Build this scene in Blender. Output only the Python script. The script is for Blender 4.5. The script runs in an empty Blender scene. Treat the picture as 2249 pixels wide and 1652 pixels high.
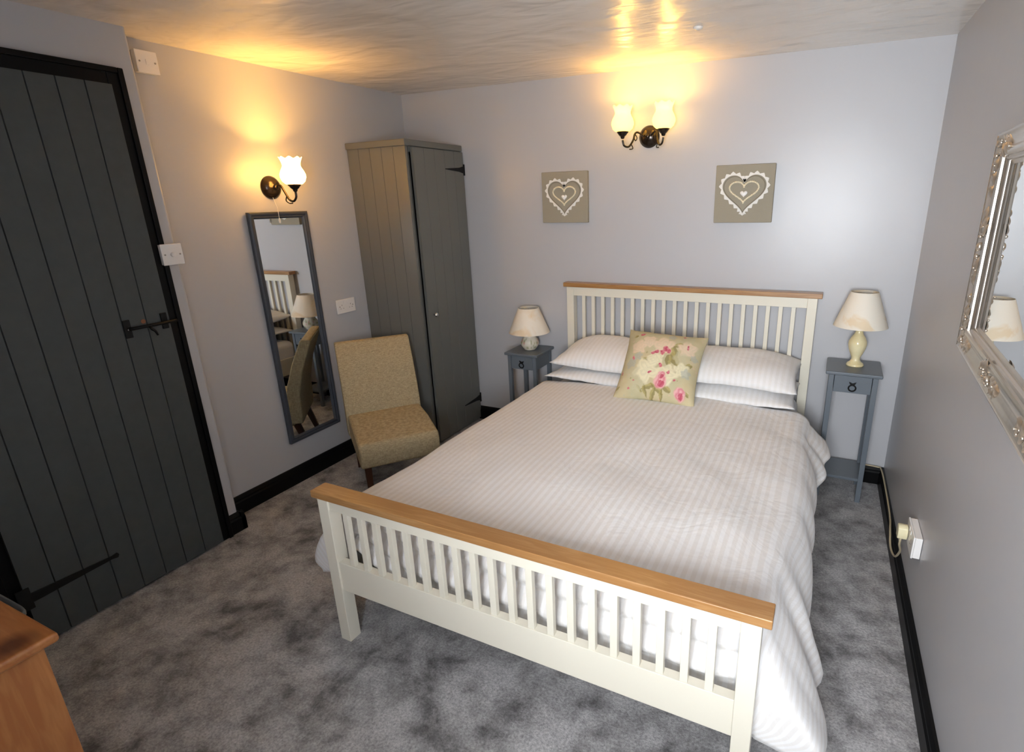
import bpy, bmesh, math, random
from mathutils import Vector, Matrix, noise

S = bpy.context.scene
PI = math.pi
# ------------------------------------------------------------------ camera
cam_d = bpy.data.cameras.new('camera'); cam = bpy.data.objects.new('camera', cam_d)
S.collection.objects.link(cam); S.camera = cam
_r = Vector((0.90593077, 0.42279869, -0.02303702)); _u = Vector((-0.10841721, 0.28421052, 0.95261224)); _f = Vector((-0.40931058, 0.86050313, -0.30331371))
M = Matrix((( _r.x, _u.x, -_f.x, 2.6584), (_r.y, _u.y, -_f.y, -3.1859), (_r.z, _u.z, -_f.z, 1.5279), (0, 0, 0, 1)))
cam.matrix_world = M
cam_d.sensor_fit = 'HORIZONTAL'; cam_d.sensor_width = 36.0
cam_d.lens = 1204.0 * 36.0 / 2249.0
cam_d.shift_x = -114.5 / 2249.0
cam_d.clip_start = 0.02
# ------------------------------------------------------------------ colour management
S.view_settings.view_transform = 'Standard'; S.view_settings.look = 'None'
S.view_settings.gamma = 1.0; S.view_settings.use_curve_mapping = False
S.view_settings.exposure = 0.0
# ------------------------------------------------------------------ world and daylight
W = bpy.data.worlds.new('world'); S.world = W; W.use_nodes = True
W.node_tree.nodes['Background'].inputs[0].default_value = (0.80, 0.90, 1.0, 1)
W.node_tree.nodes['Background'].inputs[1].default_value = 1.0
WX0, WX1, WZ0, WZ1, WY = 2.26, 2.99, 0.90, 1.88, -3.47      # window opening in the front wall
ad = bpy.data.lights.new('daylight', 'AREA'); ad.shape = 'RECTANGLE'; ad.size = WX1 - WX0 + 0.1; ad.size_y = WZ1 - WZ0 + 0.1
ad.energy = 190; ad.color = (0.92, 0.96, 1.0)
al = bpy.data.objects.new('daylight', ad); S.collection.objects.link(al)
al.location = ((WX0 + WX1) / 2, WY - 0.68, (WZ0 + WZ1) / 2); 
al.rotation_euler = Vector((0, -1, 0)).to_track_quat('Z', 'Y').to_euler()

# ================================================================== helpers
def link(o): S.collection.objects.link(o); return o

class MB:
    """collects shapes and links them as one mesh object"""
    def __init__(s): s.v = []; s.f = []; s.uv = None
    def add(s, vs, fs):
        n = len(s.v); s.v += [tuple(p) for p in vs]; s.f += [tuple(i + n for i in f) for f in fs]; return s
    def box(s, x0, x1, y0, y1, z0, z1, mat=None):
        vs = [Vector((x, y, z)) for x in (x0, x1) for y in (y0, y1) for z in (z0, z1)]
        if mat: vs = [mat @ p for p in vs]
        return s.add(vs, [(0, 1, 3, 2), (4, 6, 7, 5), (0, 4, 5, 1), (2, 3, 7, 6), (0, 2, 6, 4), (1, 5, 7, 3)])
    def hexa(s, b, t):                       # bottom and top quads
        vs = list(b) + list(t)
        return s.add(vs, [(3, 2, 1, 0), (4, 5, 6, 7), (0, 1, 5, 4), (1, 2, 6, 5), (2, 3, 7, 6), (3, 0, 4, 7)])
    def prism(s, poly, axis, a, b, mat=None):   # polygon extruded along axis
        def P(p, h):
            q = [0, 0, 0]; k = [i for i in range(3) if i != axis]; q[k[0]] = p[0]; q[k[1]] = p[1]; q[axis] = h
            q = Vector(q); return mat @ q if mat else q
        n = len(poly)
        vs = [P(p, a) for p in poly] + [P(p, b) for p in poly]
        fs = [tuple(range(n - 1, -1, -1)), tuple(range(n, 2 * n))] + [(i, (i + 1) % n, n + (i + 1) % n, n + i) for i in range(n)]
        return s.add(vs, fs)
    def lathe(s, prof, n=32, mat=None, cap0=True, cap1=True, rfun=None):
        vs = []; fs = []
        for k, (r, z) in enumerate(prof):
            for i in range(n):
                a = 2 * PI * i / n
                rr, zz = (r, z) if rfun is None else rfun(k, a, r, z)
                p = Vector((rr * math.cos(a), rr * math.sin(a), zz)); vs.append(mat @ p if mat else p)
        for k in range(len(prof) - 1):
            for i in range(n):
                j = (i + 1) % n; fs.append((k * n + i, k * n + j, (k + 1) * n + j, (k + 1) * n + i))
        if cap0: fs.append(tuple(range(n - 1, -1, -1)))
        if cap1: fs.append(tuple((len(prof) - 1) * n + i for i in range(n)))
        return s.add(vs, fs)
    def tube(s, pts, r, n=10, closed=False, mat=None):
        pts = [Vector(p) for p in pts]; m = len(pts); vs = []; fs = []
        rs = r if isinstance(r, (list, tuple)) else [r] * m
        t0 = None; nrm = None
        for k in range(m):
            a = pts[k - 1] if (k or closed) else pts[0]; b = pts[(k + 1) % m] if (k < m - 1 or closed) else pts[-1]
            t = (b - a).normalized()
            if nrm is None:
                nrm = t.orthogonal().normalized()
            else:
                nrm = (nrm - t * nrm.dot(t)).normalized()
            bn = t.cross(nrm)
            for i in range(n):
                an = 2 * PI * i / n; p = pts[k] + (nrm * math.cos(an) + bn * math.sin(an)) * rs[k]
                vs.append(mat @ p if mat else p)
        for k in range(m if closed else m - 1):
            k2 = (k + 1) % m
            for i in range(n):
                j = (i + 1) % n; fs.append((k * n + i, k * n + j, k2 * n + j, k2 * n + i))
        if not closed: fs += [tuple(range(n - 1, -1, -1)), tuple((m - 1) * n + i for i in range(n))]
        return s.add(vs, fs)
    def ball(s, c, r, n=8, sq=(1, 1, 1)):
        c = Vector(c); prof = []
        vs = [c + Vector((0, 0, -r * sq[2]))]; fs = []
        for k in range(1, n):
            ph = -PI / 2 + PI * k / n
            for i in range(n): 
                a = 2 * PI * i / n
                vs.append(c + Vector((r * sq[0] * math.cos(ph) * math.cos(a), r * sq[1] * math.cos(ph) * math.sin(a), r * sq[2] * math.sin(ph))))
        vs.append(c + Vector((0, 0, r * sq[2]))); L = len(vs) - 1
        for i in range(n): fs.append((0, 1 + (i + 1) % n, 1 + i))
        for k in range(n - 2):
            for i in range(n):
                j = (i + 1) % n; fs.append((1 + k * n + i, 1 + k * n + j, 1 + (k + 1) * n + j, 1 + (k + 1) * n + i))
        for i in range(n): fs.append((L, 1 + (n - 2) * n + i, 1 + (n - 2) * n + (i + 1) % n))
        return s.add(vs, fs)
    def build(s, name, m, parent=None, smooth=False, bevel=0.0, seg=2, sub=0, autosmooth=None):
        me = bpy.data.meshes.new(name); me.from_pydata(s.v, [], s.f)
        b = bmesh.new(); b.from_mesh(me); bmesh.ops.recalc_face_normals(b, faces=b.faces); b.to_mesh(me); b.free()
        me.materials.append(m); o = bpy.data.objects.new(name, me); link(o)
        if parent: o.parent = parent
        if smooth: me.shade_smooth()
        if autosmooth is not None:
            me.shade_smooth(); me.set_sharp_from_angle(angle=math.radians(autosmooth))
        if bevel:
            md = o.modifiers.new('bevel', 'BEVEL'); md.width = bevel; md.segments = seg; md.limit_method = 'ANGLE'; md.angle_limit = math.radians(40)
            me.shade_smooth(); me.set_sharp_from_angle(angle=math.radians(50)); md.harden_normals = True
        if sub:
            md = o.modifiers.new('sub', 'SUBSURF'); md.levels = sub; md.render_levels = sub
        return o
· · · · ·
Give again exactly the lines running from the beginning of the material above through the line that contains "from mathutils import Vector, Matrix, noise", and leave out every picture.

FINISHED EXERCISE:
Build this scene in Blender. Output only the Python script. The script is for Blender 4.5. The script runs in an empty Blender scene. Treat the picture as 2249 pixels wide and 1652 pixels high.
import bpy, bmesh, math, random
from mathutils import Vector, Matrix, noise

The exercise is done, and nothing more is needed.